Petite musique dérangeante, certains invoquent les pratiques d’un adepte du deal rugueux, âpre au gain, mais sachant ne pas aller trop loin. Le portrait du maquignon madré ne tient pas. Trump ne fut jamais un investisseur avisé, ni même un capitaine de l’industrie immobilière, mais un fraudeur invétéré et un gestionnaire douteux. Il dispose surtout de moyens militaires considérables qu’une élection improbable a mis entre ses mains par-delà la résilience de l’appareil d’État d’une démocratie comme les États-Unis. L’Europe, elle, ne saurait se défendre que « si elle était attaquée » comme le dit Macron, mais elle doit se porter en première ligne pour faire valoir partout sur la planète le droit contre la force.
Le parrain féroce a certes mis à genoux le petit Panama prétendant que le canal lui appartenait. Mussolini avait bien restauré l’Empire en envahissant l’Éthiopie. Trump a proposé, bravache, de déplacer des millions de Palestiniens. Il a fait chou blanc avec Poutine.
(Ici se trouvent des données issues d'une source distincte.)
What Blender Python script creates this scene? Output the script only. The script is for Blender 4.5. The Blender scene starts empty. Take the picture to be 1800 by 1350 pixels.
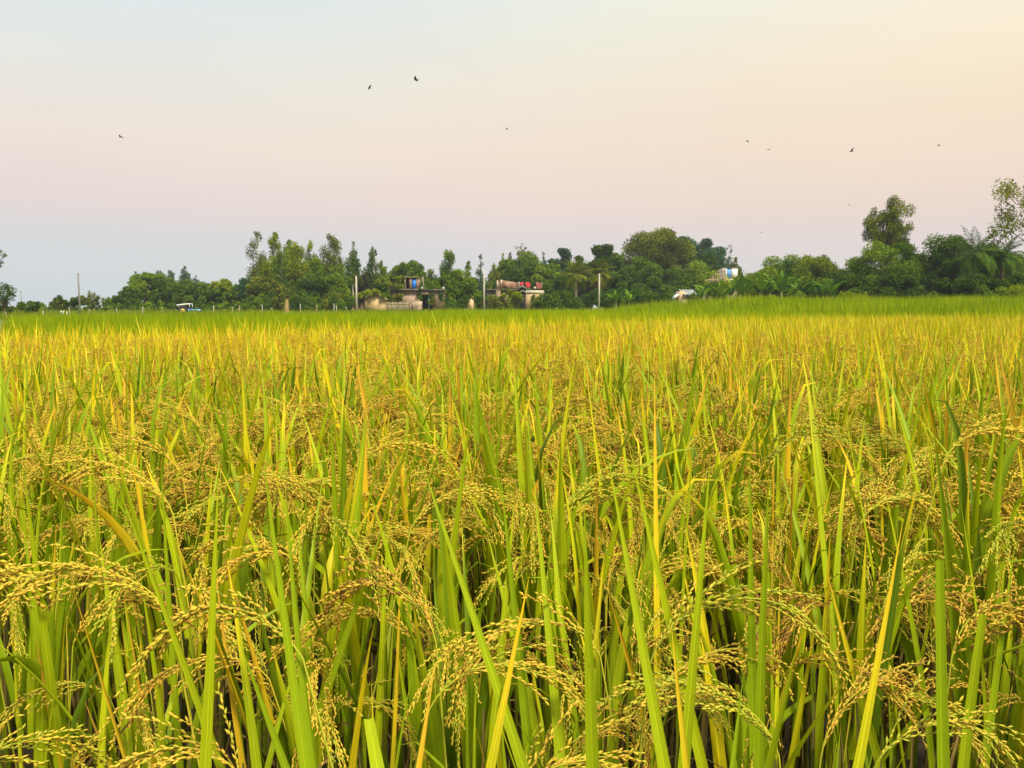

Il fore en vain face à l’OPEP. Canada et Mexique sont des partenaires adversaires coriaces et il joue donc la montre. L’Union Européenne, elle, s’est portée au-devant de Claudia Sheinbaum, élargissant aux services les accords de libre-échange jusque-là limités à l’industrie.
Avec Ottawa, comme avec Mexico, il faut rediriger les flux d’exportations qui peuvent l’être et former une coalition fondée sur le respect et l’intérêt mutuels en réengageant les pays du « sud-global » dans une gouvernance internationale pacifiée. À ce jeu, Trump perdra. En dépit de ses rodomontades, on ne pille pas la planète avec tout juste 20 % de la richesse mondiale. Sauf à avoir recours aux armes.
Il en va de même sur les investissements pour la Défense que l’Union peut financer grâce à l’emprunt commun, fédéralisant sa sécurité par-delà les « guerres » intestines, comme celle des industries navales de Paris et Berlin.
Il en va de même sur le plan monétaire où le découplage – loin d’être un drame – peut se révéler gagnant, avec l’achèvement du marché régulé des capitaux.
Il en va de même sur le plan budgétaire, au moment où Bruxelles engage la préparation de l’exercice 2028 et des années suivantes. Les fonds de cohésion, pierre angulaire des prochains élargissements ainsi que la PAC (Politique Agricole Commune) en sont les premiers enjeux, avec un effort nécessaire d’au moins 1,5 % du Revenu National Brut ou de la production de richesses des États-membres au pot commun, contre 1% aujourd’hui. Les gauches europhiles le revendiquaient déjà… il y a un quart de siècle.
Ainsi, l’Union Européenne n’est aucunement démunie si elle prend les décisions fortes sous les couleurs de l’État de droit pour contrer un impérialisme prédateur qui prétendrait accaparer les terres rares de Kyiv ou encore les ressources et le territoire de Nuuk – Groenland.